Ukip is also opposing windfarms in the Forest of Dean, where Congdon has been selected as the Ukip candidate for the 2015 general election.
Alan Preest, the Ukip county councillor in the seat, recently said wind turbines were “all about greed” and “a blot on thelandscape”.
Congdon admitted he was “maybe hypocritical”, but told the Sunday Herald it had been hard to turn down the money for his family’s sake.
“What the hell do I do?” he said.
According to public records, Congdon has granted SSE access to a haul track through three forests he owns in Kintyre so the electricity giant can build its new 10-turbine windfarm at Cour.
The route of the SSE access route through Prof Congdon's Achaglass estate (my highlight)

SSE is upgrading the track to allow heavy vehicles to get from the A83 north of Clachan to the Cour site.
Congdon last night refused to say what he was being paid, but hinted it was considerable.

Part of SSE's planning application for the Cour track over Prof Congdon's land

Congdon also signed an agreement with E.On Climate and Renewables UK Developments Ltd in 2010 for a potential windfarm at Hollandmey Forest in Caithness.
Although E.On ultimately chose not to proceed with the project, Congdon was entitled to payments for the early test and lease stages.
The 2010 agreement between Prof Congdon and E.On for Hollandmey
The terms included a £10,000 “option fee” and £25,000 “Hollandmey Farmhouse Compensation”.
Congdon was also in line for a “planning consent success fee” of £3000 per megawatt of installed capacity if E.On erected turbines on his land.
Congdon, 63, was a Treasury adviser from 1992 to 1997 and founded the respected economic consultancy Lombard Street Research.
He left the Tories in 2007 for Ukip, complaining Cameron had burdened the party with “badly-rationalised environmentalism”.
SNP Highlands MSP Rob Gibson said: “This incoherent and hypocritical stance shows exactly why Ukip will always be a total irrelevance in Scotland.”
Green MSP Alison Johnstone added: “If Ukip had their way they’d deny rural communities a choice of generating clean power and vital funding.
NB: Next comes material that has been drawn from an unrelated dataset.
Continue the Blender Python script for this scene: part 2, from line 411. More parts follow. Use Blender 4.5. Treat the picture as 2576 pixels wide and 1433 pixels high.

It speaks volumes that they say one thing to voters while their advisor does the exact opposite.”
Congdon explained that he had bought both estates as forestry investments, and had not planned for them to be involved in windfarms.
Prof Tim Congdon: too much dosh to say no
However the money on offer was irresistible.
He said: “I just simply can’t turn [it] down...
“The sums of money are not the kind of thing that one can... 
“I’m not doing anything illegal or immoral according to the society in which I live by pursuing this business opportunity.
“What the hell do I do? It's not just me, there’s my family involved as well.”
Asked about the charge of hypocrisy, he said: “I think that’s a fair allegation to make. Maybe I’m hypocritical, but actually you don’t know my views on renewables, and every political party has a range of beliefs. The key thing for me is I want Britain out of the European Union.”